**Goal**
Retype all material exactly. Pictures stay out of the copy.

**Recorded information**
============================================================
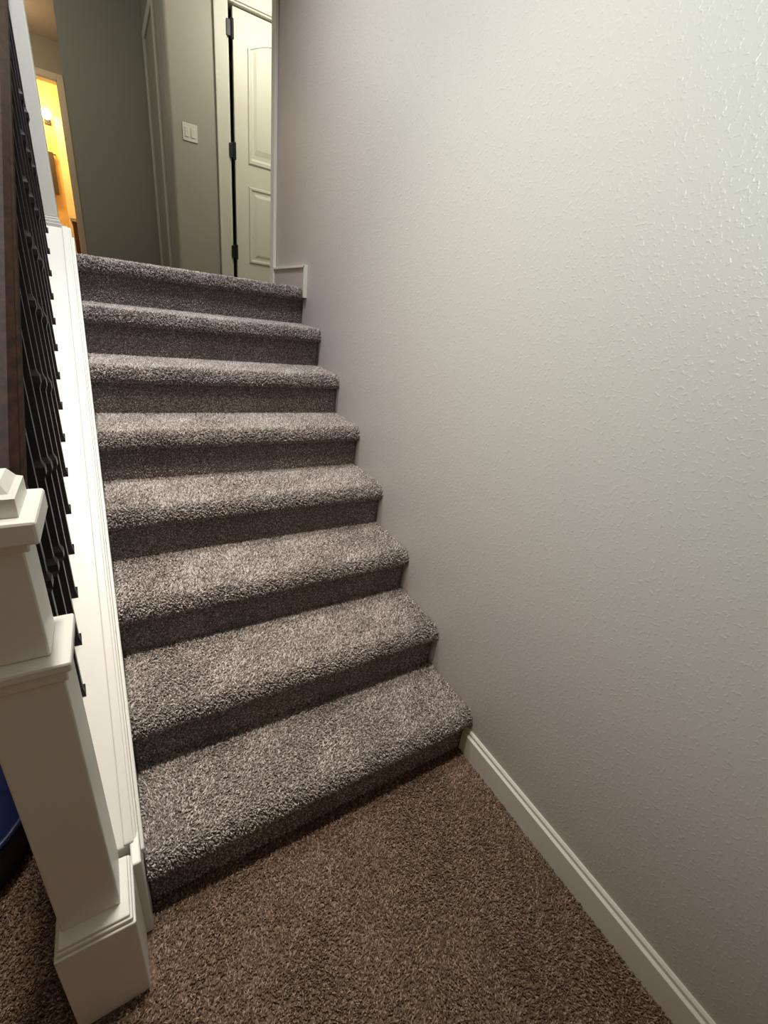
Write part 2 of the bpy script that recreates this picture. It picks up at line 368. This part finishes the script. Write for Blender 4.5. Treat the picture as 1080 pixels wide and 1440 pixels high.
# ---------------------------------------------------------------- lights
def area(name,loc,tgt,size,power,colr,sy=None,spread=180):
    l=bpy.data.lights.new(name,'AREA'); l.energy=power; l.color=colr; l.size=size; l.spread=math.radians(spread)
    if sy: l.shape='RECTANGLE'; l.size_y=sy
    o=bpy.data.objects.new(name,l); col.objects.link(o); o.location=loc
    o.rotation_euler=(Vector(tgt)-Vector(loc)).to_track_quat('-Z','Y').to_euler(); return o
def point(name,loc,power,colr,rad=.06):
    l=bpy.data.lights.new(name,'POINT'); l.energy=power; l.color=colr; l.shadow_soft_size=rad
    o=bpy.data.objects.new(name,l); col.objects.link(o); o.location=loc; return o
area('window_daylight',(-2.6,.1,2.55),(0,-.05,2.52),.45,26,(.87,1.0,.96),.45,88)
area('stairs_overhead_fill',(-.8,1.25,3.9),(-.7,1.9,0),.35,19,(.98,.98,1),None,90)  # unseen overhead light, added to brighten treads more than risers
area('entry_warm_fill',(-.85,.40,3.9),(-.75,.75,0),.2,9.5,(1,.89,.78),None,54)  # unseen narrow warm light, added to tint the lower treads
point('hall_lamp',(.6,3.4,3.7),42,(1,.97,.80),.12)
point('hall_fill_left',(-1.9,4.3,3.6),17,(.97,1,.88),.12)  # unseen light added to brighten the grey far wall
point('hall_spill_fill',(-1.6,6.9,3.6),8,(1,.70,.40),.12)  # added warm light, imitates warm spill on the hall end wall
point('bathroom_lamp',(-1.5,8.6,3.6),75,(1,.52,.13),.1)
point('room_warm_fill',(-2.3,-1.4,1.7),7.5,(1,.52,.22),.15)  # unseen warm low fill, added for the floor and lower wall
w=bpy.data.worlds.new('world'); bpy.context.scene.world=w; w.use_nodes=True
w.node_tree.nodes['Background'].inputs[0].default_value=(.5,.5,.5,1); w.node_tree.nodes['Background'].inputs[1].default_value=.1
bpy.context.scene.view_settings.view_transform='Standard'
# ---------------------------------------------------------------- camera
cd=bpy.data.cameras.new('camera'); cam=bpy.data.objects.new('camera',cd); col.objects.link(cam)
cd.sensor_fit='VERTICAL'; cd.sensor_height=36; cd.lens=609.62/1440*36; cd.clip_start=.01
cam.matrix_world=Matrix.Translation((-.9599,-.4597,1.4179))@(Matrix.Rotation(-.5841,4,'Z')@Matrix.Rotation(math.pi/2-.4170,4,'X')@Matrix.Rotation(.1246,4,'Z'))
bpy.context.scene.camera=cam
============================================================
**Solution to the problem**
Write part 2 of the bpy script that recreates this picture. It picks up at line 368. This part finishes the script. Write for Blender 4.5. Treat the picture as 1080 pixels wide and 1440 pixels high.
# ---------------------------------------------------------------- lights
def area(name,loc,tgt,size,power,colr,sy=None,spread=180):
    l=bpy.data.lights.new(name,'AREA'); l.energy=power; l.color=colr; l.size=size; l.spread=math.radians(spread)
    if sy: l.shape='RECTANGLE'; l.size_y=sy
    o=bpy.data.objects.new(name,l); col.objects.link(o); o.location=loc
    o.rotation_euler=(Vector(tgt)-Vector(loc)).to_track_quat('-Z','Y').to_euler(); return o
def point(name,loc,power,colr,rad=.06):
    l=bpy.data.lights.new(name,'POINT'); l.energy=power; l.color=colr; l.shadow_soft_size=rad
    o=bpy.data.objects.new(name,l); col.objects.link(o); o.location=loc; return o
area('window_daylight',(-2.6,.1,2.55),(0,-.05,2.52),.45,26,(.87,1.0,.96),.45,88)
area('stairs_overhead_fill',(-.8,1.25,3.9),(-.7,1.9,0),.35,19,(.98,.98,1),None,90)  # unseen overhead light, added to brighten treads more than risers
area('entry_warm_fill',(-.85,.40,3.9),(-.75,.75,0),.2,9.5,(1,.89,.78),None,54)  # unseen narrow warm light, added to tint the lower treads
point('hall_lamp',(.6,3.4,3.7),42,(1,.97,.80),.12)
point('hall_fill_left',(-1.9,4.3,3.6),17,(.97,1,.88),.12)  # unseen light added to brighten the grey far wall
point('hall_spill_fill',(-1.6,6.9,3.6),8,(1,.70,.40),.12)  # added warm light, imitates warm spill on the hall end wall
point('bathroom_lamp',(-1.5,8.6,3.6),75,(1,.52,.13),.1)
point('room_warm_fill',(-2.3,-1.4,1.7),7.5,(1,.52,.22),.15)  # unseen warm low fill, added for the floor and lower wall
w=bpy.data.worlds.new('world'); bpy.context.scene.world=w; w.use_nodes=True
w.node_tree.nodes['Background'].inputs[0].default_value=(.5,.5,.5,1); w.node_tree.nodes['Background'].inputs[1].default_value=.1
bpy.context.scene.view_settings.view_transform='Standard'
# ---------------------------------------------------------------- camera
cd=bpy.data.cameras.new('camera'); cam=bpy.data.objects.new('camera',cd); col.objects.link(cam)
cd.sensor_fit='VERTICAL'; cd.sensor_height=36; cd.lens=609.62/1440*36; cd.clip_start=.01
cam.matrix_world=Matrix.Translation((-.9599,-.4597,1.4179))@(Matrix.Rotation(-.5841,4,'Z')@Matrix.Rotation(math.pi/2-.4170,4,'X')@Matrix.Rotation(.1246,4,'Z'))
bpy.context.scene.camera=cam